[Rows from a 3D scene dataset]
---+---
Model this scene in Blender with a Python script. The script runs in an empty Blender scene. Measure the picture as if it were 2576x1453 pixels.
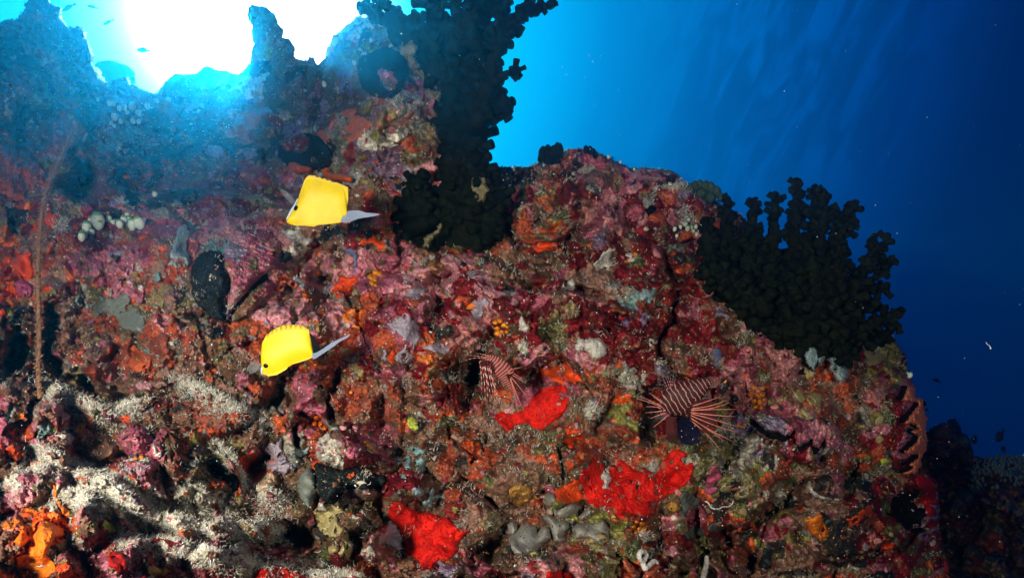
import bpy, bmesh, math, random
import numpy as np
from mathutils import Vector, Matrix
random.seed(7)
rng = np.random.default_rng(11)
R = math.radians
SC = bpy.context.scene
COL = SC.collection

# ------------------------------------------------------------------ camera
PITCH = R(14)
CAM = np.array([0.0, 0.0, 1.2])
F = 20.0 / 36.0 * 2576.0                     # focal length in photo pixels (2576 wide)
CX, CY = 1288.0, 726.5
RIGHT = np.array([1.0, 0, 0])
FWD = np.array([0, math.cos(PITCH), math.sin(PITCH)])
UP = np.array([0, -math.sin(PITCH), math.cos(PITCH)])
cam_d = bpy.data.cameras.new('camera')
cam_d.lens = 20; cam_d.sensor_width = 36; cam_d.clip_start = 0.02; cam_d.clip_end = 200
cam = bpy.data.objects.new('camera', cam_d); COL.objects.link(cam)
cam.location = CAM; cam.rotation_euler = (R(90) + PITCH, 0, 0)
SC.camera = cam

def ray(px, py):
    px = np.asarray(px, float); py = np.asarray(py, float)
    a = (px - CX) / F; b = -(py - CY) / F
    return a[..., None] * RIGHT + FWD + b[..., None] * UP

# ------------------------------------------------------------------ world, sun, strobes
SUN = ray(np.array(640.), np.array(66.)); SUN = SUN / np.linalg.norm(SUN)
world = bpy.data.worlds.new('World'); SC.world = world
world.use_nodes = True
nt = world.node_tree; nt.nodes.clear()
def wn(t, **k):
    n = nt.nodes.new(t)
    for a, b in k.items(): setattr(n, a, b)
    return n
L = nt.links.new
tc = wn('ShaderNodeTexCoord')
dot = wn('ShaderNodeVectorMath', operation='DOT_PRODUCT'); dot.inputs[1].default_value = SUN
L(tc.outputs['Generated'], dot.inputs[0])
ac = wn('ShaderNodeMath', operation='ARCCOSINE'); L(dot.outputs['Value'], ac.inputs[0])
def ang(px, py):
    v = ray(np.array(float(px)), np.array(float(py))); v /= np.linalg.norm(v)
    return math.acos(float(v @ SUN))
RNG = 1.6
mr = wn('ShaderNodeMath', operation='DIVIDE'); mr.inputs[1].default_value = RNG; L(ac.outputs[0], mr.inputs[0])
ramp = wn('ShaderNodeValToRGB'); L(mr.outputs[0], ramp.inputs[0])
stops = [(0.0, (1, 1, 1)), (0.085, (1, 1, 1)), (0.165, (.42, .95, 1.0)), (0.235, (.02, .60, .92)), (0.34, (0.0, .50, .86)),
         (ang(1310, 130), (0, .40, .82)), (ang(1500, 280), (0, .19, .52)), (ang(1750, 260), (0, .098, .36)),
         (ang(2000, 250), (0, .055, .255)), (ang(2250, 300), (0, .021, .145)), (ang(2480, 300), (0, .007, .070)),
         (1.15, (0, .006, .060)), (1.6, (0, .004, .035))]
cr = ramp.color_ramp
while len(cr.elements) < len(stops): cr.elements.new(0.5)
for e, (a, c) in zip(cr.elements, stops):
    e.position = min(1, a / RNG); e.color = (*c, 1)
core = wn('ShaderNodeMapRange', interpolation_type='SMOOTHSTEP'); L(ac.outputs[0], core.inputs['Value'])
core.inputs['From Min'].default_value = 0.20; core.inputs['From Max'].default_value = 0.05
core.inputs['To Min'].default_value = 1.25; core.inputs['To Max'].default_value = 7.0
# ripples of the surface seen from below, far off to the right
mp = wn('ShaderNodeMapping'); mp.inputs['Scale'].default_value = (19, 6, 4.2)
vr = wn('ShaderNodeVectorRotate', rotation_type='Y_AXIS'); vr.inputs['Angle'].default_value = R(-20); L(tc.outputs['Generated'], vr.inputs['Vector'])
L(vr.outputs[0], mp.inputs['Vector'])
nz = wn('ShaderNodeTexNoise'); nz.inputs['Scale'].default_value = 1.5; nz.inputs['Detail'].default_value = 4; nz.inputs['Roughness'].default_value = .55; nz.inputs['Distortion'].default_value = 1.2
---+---
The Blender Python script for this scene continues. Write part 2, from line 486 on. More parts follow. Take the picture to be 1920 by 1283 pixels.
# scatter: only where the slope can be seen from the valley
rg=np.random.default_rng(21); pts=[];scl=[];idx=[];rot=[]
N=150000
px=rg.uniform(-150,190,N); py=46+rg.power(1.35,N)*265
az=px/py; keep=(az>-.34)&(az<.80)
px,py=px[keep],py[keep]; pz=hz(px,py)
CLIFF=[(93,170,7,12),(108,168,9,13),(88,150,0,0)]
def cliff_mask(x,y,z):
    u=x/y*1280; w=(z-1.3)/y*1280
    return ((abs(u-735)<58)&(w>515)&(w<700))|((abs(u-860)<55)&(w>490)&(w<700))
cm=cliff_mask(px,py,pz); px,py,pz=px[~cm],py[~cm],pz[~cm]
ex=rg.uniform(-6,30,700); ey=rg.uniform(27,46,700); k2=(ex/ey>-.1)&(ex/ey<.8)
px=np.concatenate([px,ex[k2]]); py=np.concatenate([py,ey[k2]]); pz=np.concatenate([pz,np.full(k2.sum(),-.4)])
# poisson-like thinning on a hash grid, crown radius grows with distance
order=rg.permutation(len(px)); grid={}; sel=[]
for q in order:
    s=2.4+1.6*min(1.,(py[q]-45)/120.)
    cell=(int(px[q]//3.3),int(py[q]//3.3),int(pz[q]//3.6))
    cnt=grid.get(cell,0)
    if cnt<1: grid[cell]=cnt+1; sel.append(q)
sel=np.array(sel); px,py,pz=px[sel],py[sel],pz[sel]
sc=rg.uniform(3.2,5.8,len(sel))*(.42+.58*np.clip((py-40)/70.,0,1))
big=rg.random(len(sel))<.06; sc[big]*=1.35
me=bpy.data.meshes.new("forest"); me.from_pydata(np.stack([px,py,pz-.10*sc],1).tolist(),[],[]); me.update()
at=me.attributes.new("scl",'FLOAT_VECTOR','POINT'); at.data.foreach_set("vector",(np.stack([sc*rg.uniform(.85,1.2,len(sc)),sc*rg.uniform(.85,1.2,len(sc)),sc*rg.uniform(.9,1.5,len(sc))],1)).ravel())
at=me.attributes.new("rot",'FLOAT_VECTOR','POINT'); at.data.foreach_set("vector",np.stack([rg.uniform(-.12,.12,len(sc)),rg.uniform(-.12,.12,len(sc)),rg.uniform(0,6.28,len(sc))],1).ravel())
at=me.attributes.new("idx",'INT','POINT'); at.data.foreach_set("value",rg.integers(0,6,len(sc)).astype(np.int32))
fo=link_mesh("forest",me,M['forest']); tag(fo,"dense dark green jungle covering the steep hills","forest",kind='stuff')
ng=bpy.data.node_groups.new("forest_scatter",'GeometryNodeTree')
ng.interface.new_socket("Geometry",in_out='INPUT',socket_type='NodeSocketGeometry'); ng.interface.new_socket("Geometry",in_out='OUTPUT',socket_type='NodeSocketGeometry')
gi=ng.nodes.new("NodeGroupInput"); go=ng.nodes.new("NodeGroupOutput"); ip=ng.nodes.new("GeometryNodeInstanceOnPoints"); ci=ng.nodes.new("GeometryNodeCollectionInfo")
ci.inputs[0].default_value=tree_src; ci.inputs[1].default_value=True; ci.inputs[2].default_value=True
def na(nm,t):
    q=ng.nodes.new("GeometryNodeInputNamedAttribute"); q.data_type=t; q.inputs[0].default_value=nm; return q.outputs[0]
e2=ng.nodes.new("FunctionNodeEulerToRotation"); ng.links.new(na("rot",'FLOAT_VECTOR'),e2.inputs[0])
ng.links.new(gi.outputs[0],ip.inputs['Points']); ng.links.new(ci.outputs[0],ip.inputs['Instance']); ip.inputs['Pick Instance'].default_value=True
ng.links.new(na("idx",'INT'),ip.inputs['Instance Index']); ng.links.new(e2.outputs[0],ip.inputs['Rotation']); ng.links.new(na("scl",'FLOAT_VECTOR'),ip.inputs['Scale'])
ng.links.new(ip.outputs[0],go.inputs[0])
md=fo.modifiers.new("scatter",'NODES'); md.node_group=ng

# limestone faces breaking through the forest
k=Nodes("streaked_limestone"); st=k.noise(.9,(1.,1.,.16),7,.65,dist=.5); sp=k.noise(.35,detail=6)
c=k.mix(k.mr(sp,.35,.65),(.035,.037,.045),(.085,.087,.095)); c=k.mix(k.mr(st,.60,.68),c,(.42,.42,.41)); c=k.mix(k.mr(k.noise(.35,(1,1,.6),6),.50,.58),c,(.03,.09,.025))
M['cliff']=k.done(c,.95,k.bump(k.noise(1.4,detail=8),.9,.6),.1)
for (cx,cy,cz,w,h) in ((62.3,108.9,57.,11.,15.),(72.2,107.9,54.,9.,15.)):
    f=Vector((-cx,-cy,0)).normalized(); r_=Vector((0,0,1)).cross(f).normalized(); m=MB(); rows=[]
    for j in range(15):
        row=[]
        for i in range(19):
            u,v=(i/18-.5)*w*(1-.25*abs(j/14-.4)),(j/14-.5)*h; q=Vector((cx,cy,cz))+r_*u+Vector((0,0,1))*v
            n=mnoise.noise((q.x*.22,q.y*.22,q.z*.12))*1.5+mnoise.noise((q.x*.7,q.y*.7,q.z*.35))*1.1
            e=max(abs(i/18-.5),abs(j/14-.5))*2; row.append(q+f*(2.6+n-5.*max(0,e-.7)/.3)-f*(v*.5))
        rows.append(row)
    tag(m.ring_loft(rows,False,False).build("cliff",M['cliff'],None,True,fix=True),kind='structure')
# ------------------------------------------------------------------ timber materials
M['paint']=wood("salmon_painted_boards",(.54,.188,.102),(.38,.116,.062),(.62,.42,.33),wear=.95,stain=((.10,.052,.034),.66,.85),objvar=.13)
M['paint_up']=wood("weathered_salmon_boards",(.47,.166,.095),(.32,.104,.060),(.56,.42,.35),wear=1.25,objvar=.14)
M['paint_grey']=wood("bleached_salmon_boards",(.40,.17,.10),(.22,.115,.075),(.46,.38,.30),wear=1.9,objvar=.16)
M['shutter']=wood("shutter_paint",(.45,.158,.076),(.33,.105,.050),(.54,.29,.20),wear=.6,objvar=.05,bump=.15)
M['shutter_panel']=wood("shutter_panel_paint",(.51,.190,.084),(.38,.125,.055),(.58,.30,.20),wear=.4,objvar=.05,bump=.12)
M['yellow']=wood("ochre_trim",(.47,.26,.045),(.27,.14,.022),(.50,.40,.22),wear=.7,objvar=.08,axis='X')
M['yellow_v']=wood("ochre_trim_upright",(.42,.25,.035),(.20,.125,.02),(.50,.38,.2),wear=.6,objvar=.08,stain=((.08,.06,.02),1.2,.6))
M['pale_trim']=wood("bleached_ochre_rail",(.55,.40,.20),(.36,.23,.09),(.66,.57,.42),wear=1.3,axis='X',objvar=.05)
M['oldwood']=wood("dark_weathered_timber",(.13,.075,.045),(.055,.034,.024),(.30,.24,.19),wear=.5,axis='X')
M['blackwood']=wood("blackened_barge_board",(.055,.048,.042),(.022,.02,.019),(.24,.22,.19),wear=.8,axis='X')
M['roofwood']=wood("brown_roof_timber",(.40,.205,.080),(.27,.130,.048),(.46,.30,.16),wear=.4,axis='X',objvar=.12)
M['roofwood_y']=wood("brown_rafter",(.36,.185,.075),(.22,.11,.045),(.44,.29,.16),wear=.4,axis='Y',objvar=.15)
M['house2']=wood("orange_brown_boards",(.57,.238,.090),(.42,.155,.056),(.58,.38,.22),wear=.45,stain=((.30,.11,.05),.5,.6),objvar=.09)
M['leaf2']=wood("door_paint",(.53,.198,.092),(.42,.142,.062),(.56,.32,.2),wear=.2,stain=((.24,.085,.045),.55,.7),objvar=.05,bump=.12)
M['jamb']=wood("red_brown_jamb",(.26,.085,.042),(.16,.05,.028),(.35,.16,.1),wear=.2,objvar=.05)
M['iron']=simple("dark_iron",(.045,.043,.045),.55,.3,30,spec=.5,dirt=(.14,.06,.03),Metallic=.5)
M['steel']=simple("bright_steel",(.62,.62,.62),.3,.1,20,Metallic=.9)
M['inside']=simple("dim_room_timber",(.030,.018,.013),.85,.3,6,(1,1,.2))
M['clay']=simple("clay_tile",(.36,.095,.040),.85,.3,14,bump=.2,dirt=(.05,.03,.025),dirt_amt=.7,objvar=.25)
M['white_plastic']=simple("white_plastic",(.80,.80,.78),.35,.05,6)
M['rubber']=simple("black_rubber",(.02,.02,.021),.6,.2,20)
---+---
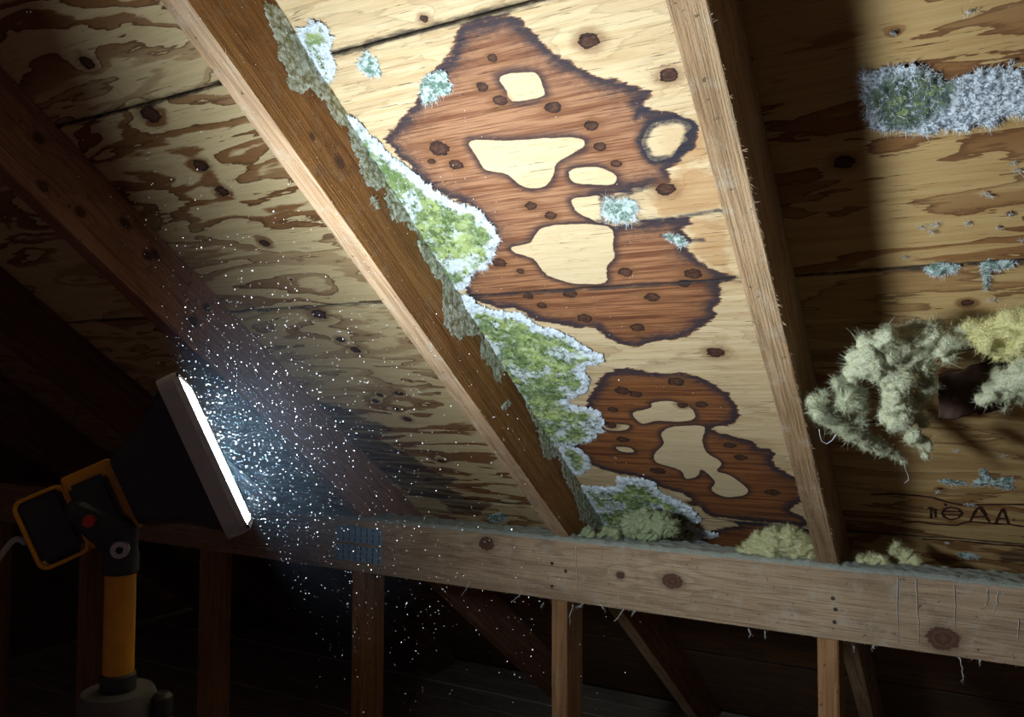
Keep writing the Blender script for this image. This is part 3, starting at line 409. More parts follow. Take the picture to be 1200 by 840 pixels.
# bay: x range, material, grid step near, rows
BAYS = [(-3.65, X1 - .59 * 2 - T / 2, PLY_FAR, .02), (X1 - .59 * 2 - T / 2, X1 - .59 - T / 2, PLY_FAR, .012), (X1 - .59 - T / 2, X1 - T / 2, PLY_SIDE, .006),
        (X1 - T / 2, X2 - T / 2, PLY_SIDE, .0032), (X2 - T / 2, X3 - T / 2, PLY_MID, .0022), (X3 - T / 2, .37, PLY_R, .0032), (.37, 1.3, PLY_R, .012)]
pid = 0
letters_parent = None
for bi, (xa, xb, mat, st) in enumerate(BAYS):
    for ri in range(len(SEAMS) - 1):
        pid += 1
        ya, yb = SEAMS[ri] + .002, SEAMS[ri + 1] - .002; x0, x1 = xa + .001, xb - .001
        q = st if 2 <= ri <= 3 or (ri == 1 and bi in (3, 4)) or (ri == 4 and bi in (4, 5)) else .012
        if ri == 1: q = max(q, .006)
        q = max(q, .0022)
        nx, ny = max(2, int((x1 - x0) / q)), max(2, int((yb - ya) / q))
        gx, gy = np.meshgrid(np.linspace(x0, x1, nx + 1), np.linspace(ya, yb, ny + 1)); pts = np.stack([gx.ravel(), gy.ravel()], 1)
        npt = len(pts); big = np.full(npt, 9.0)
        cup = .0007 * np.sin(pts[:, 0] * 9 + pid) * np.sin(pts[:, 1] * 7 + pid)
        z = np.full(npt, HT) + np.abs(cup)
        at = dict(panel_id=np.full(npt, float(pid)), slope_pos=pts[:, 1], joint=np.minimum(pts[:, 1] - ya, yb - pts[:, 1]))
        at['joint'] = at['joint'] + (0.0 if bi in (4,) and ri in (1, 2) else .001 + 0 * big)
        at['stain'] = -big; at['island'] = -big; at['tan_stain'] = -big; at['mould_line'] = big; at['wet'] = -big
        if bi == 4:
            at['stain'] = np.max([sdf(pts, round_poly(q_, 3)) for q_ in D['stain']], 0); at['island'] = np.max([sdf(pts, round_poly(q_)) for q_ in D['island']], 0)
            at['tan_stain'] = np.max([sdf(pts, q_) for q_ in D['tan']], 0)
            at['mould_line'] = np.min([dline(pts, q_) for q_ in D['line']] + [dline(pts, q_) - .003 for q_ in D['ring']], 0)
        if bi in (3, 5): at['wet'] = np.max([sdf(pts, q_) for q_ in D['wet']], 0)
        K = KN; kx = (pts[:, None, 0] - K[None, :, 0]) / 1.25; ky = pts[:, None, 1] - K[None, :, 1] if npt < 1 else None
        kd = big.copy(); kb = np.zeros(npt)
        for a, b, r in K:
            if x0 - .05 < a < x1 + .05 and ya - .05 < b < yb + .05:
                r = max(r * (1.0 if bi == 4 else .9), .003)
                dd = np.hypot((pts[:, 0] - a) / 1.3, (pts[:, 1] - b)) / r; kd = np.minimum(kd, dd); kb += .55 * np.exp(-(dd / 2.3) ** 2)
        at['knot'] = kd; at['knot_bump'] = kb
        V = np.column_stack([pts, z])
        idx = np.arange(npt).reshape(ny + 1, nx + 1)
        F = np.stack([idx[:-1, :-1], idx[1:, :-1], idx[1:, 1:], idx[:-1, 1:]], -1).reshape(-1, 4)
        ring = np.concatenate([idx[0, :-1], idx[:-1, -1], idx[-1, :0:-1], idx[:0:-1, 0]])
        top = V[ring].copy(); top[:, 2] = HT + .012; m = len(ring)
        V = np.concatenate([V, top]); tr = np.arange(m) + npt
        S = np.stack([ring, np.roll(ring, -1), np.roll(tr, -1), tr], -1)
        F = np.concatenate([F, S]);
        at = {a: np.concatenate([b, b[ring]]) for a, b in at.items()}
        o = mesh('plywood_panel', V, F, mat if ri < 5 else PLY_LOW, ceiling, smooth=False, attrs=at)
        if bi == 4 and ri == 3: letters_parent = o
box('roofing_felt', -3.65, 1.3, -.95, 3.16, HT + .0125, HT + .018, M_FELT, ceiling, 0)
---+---
→ **WHAT THIS TASK INVOLVES**
Your task is to transcribe exactly the lines starting at the line that contains "Model this scene" and ending at the line that contains "COL = SC.collection", both included. Leave out the pictures.

→ **FULL RESPONSE**
Model this scene in Blender with a Python script. The script runs in an empty Blender scene. Measure the picture as if it were 2576x1453 pixels.
import bpy, bmesh, math, random
import numpy as np
from mathutils import Vector, Matrix
random.seed(7)
rng = np.random.default_rng(11)
R = math.radians
SC = bpy.context.scene
COL = SC.collection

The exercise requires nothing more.